* **Required task**: Copy exactly, please, the lines of the data from its start through the line containing "upn=0.6, axis_down=0.2, axis_rand=1.0)".
┄┄┄┄┄┄┄┄┄┄
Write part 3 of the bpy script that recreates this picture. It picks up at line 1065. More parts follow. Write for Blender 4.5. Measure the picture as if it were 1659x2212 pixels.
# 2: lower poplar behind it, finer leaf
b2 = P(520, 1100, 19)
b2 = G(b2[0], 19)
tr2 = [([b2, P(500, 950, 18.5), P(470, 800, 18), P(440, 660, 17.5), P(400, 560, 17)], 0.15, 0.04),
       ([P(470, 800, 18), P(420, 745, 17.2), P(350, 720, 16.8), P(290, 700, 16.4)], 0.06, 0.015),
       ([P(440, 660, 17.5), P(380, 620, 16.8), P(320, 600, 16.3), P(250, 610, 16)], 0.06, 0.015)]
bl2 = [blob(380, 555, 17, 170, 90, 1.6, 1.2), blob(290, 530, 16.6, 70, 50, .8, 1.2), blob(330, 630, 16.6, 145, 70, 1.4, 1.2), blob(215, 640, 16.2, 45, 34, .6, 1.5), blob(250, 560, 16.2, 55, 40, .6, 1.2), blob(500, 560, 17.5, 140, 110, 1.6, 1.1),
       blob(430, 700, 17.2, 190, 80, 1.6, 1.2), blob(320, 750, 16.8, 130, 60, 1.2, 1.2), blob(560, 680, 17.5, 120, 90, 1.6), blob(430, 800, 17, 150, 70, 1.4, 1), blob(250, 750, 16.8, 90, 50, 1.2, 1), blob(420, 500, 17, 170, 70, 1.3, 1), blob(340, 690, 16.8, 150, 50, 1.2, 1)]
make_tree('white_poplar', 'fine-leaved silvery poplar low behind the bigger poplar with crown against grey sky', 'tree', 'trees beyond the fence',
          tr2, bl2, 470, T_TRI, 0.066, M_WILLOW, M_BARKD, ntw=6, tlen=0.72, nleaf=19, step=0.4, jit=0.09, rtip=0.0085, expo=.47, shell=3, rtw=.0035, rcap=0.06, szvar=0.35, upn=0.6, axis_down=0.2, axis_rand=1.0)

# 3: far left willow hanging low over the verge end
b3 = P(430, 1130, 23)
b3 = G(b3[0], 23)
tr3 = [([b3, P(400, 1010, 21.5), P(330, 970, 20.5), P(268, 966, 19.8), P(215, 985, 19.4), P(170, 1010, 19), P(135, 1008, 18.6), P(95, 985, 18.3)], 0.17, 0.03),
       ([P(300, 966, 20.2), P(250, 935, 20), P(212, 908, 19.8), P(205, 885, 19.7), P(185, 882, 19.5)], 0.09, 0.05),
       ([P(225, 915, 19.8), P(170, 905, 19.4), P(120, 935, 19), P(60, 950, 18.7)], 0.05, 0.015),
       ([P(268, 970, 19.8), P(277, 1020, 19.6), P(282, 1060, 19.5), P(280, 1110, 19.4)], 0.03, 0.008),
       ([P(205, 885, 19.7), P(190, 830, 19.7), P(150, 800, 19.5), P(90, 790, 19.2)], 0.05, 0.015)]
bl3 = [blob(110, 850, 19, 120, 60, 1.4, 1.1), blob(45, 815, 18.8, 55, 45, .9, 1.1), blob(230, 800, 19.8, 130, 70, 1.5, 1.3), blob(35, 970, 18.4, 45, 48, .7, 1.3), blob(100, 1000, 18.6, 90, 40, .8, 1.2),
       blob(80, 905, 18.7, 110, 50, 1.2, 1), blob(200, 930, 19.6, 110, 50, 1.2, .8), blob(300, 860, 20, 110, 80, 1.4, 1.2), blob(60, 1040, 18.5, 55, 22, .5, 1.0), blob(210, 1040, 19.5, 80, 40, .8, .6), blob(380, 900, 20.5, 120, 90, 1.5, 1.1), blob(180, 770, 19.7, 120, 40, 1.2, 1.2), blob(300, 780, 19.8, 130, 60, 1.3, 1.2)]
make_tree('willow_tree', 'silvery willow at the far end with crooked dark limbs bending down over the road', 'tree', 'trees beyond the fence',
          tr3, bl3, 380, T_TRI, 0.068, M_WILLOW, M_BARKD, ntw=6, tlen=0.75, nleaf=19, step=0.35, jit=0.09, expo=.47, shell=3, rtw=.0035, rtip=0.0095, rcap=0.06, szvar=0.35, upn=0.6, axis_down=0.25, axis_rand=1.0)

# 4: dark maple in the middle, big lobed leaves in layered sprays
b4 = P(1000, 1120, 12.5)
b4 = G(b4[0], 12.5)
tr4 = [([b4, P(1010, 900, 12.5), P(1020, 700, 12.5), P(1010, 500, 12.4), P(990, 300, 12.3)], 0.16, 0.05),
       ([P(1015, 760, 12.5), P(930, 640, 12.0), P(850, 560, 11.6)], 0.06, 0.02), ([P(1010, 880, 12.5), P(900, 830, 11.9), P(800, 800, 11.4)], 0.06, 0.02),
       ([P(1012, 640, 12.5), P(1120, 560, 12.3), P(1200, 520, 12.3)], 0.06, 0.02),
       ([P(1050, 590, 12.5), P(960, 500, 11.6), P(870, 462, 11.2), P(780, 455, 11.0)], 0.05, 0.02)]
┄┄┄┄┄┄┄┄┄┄
* **Finished answer**:
Write part 3 of the bpy script that recreates this picture. It picks up at line 1065. More parts follow. Write for Blender 4.5. Measure the picture as if it were 1659x2212 pixels.
# 2: lower poplar behind it, finer leaf
b2 = P(520, 1100, 19)
b2 = G(b2[0], 19)
tr2 = [([b2, P(500, 950, 18.5), P(470, 800, 18), P(440, 660, 17.5), P(400, 560, 17)], 0.15, 0.04),
       ([P(470, 800, 18), P(420, 745, 17.2), P(350, 720, 16.8), P(290, 700, 16.4)], 0.06, 0.015),
       ([P(440, 660, 17.5), P(380, 620, 16.8), P(320, 600, 16.3), P(250, 610, 16)], 0.06, 0.015)]
bl2 = [blob(380, 555, 17, 170, 90, 1.6, 1.2), blob(290, 530, 16.6, 70, 50, .8, 1.2), blob(330, 630, 16.6, 145, 70, 1.4, 1.2), blob(215, 640, 16.2, 45, 34, .6, 1.5), blob(250, 560, 16.2, 55, 40, .6, 1.2), blob(500, 560, 17.5, 140, 110, 1.6, 1.1),
       blob(430, 700, 17.2, 190, 80, 1.6, 1.2), blob(320, 750, 16.8, 130, 60, 1.2, 1.2), blob(560, 680, 17.5, 120, 90, 1.6), blob(430, 800, 17, 150, 70, 1.4, 1), blob(250, 750, 16.8, 90, 50, 1.2, 1), blob(420, 500, 17, 170, 70, 1.3, 1), blob(340, 690, 16.8, 150, 50, 1.2, 1)]
make_tree('white_poplar', 'fine-leaved silvery poplar low behind the bigger poplar with crown against grey sky', 'tree', 'trees beyond the fence',
          tr2, bl2, 470, T_TRI, 0.066, M_WILLOW, M_BARKD, ntw=6, tlen=0.72, nleaf=19, step=0.4, jit=0.09, rtip=0.0085, expo=.47, shell=3, rtw=.0035, rcap=0.06, szvar=0.35, upn=0.6, axis_down=0.2, axis_rand=1.0)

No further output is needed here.